Whether you were married, in a de facto relationship or no relationship, parents have a legal obligation to financially provide for their children.

You have a number of options in respect of Child Support including:

Private Arrangement:

This is where you and the other parent come to an arrangement by yourselves about how your children will be financially provide for. These agreements occur outside of the Child Support Agency.

The benefit of private arrangements is that they are flexible, require little administration, can provide for things that a Child Support Assessment may not and they are private. On the other hand, they are not enforceable if the paying parent doesn’t live up to their end of the agreement. There may also be consequences in respect of any Centrelink and Family Tax Benefit if Child Support is not paid at the assessed rate.

Private arrangements work best when the parents are able to effectively co-parent and have a high level of communication and trust.

Child Support Assessment:

The Child Support Agency will make an assessment of child support using the Child Support Assessment Formula. This formula takes into account:

  • The level of care each parent has for the children
  • The incomes of each parent
  • The age of the child/children
  • An amount necessary for self-support

Once an assessment has been made it is important to advise the Child Support Agency of any changes in your circumstances as this will affect the level of child support paid.

Collection of Child Support can occur privately or through the Child Support Agency.

In certain circumstances you may have a reason to seek a departure from a Child Support Assessment.

You have the right of appeal should you disagree with the assessed Child Support amount.

Child Support Agreements:

Child Support Agreements can be used by parents to make arrangements for child support between themselves rather than relying on an assessment made by the Child Support Agency. There are two types of Child Support Agreements: Limited Child Support Agreements and Binding Child Support agreements.

Limited Child Support Agreement:

Limited Child Support Agreements allow parents to come to arrangements about their child support outside of what they would otherwise be assessed to pay or receive through a Child Support Assessment.

The difference between these types of agreements and private agreements is that they:

  • Are registered with the Child Support Agency.
  • Must ensure that the payment made is at least equal to what would otherwise be assessed to be paid using the Child Support Formula.

Limited Child Support Agreements last for a maximum of 3 years and do not require evidence of legal advice before being accepted for registration by the Child Support Agency.
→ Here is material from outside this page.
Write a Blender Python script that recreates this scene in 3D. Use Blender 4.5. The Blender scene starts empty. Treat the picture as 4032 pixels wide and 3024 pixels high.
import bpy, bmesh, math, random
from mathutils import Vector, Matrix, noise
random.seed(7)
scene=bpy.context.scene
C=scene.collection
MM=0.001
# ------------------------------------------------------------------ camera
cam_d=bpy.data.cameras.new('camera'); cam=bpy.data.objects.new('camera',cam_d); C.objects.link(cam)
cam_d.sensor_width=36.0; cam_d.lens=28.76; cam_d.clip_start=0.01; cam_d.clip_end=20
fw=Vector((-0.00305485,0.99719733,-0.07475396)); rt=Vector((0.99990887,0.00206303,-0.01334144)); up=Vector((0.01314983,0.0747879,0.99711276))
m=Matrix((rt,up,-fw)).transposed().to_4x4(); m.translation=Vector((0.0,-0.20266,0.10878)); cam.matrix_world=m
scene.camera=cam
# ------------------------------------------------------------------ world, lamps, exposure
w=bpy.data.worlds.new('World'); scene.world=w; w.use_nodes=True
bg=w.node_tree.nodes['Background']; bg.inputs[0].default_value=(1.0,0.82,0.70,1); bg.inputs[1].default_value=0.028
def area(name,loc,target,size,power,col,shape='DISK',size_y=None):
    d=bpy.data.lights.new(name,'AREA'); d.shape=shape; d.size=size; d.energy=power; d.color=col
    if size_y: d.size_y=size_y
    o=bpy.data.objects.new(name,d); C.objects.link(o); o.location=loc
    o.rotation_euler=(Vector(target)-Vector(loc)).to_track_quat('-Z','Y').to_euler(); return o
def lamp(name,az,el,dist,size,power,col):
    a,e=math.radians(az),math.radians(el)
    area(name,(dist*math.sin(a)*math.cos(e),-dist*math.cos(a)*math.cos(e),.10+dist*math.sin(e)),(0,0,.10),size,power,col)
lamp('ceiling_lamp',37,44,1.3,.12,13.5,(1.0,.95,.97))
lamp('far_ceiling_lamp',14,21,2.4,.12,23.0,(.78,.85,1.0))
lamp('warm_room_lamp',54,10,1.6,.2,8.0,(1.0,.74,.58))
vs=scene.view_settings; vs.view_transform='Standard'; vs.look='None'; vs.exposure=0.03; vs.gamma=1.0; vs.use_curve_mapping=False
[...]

Binding Child Support Agreements:

Binding Child Support Agreements allow parents to depart completely from a Child Support Assessment. This means parents can come to whatever arrangements they agree to in respect of their child support arrangements.

There are strict legal requirements which must be met to enable a Binding Child Support Agreement to be registered with the Child Support Agency. These requirements include:

  • Both parents having received legal advice prior to signing the Binding Child Support Agreement.
  • Each parent’s solicitor signing and attaching a certificate to the Binding Child Support Agreement as evidence that the parents have received legal advice.

Once registered a Binding Child Support Agreement can only be overturned or set-aside by way of a Court Order or the parents registering a new Binding Child Support Agreement.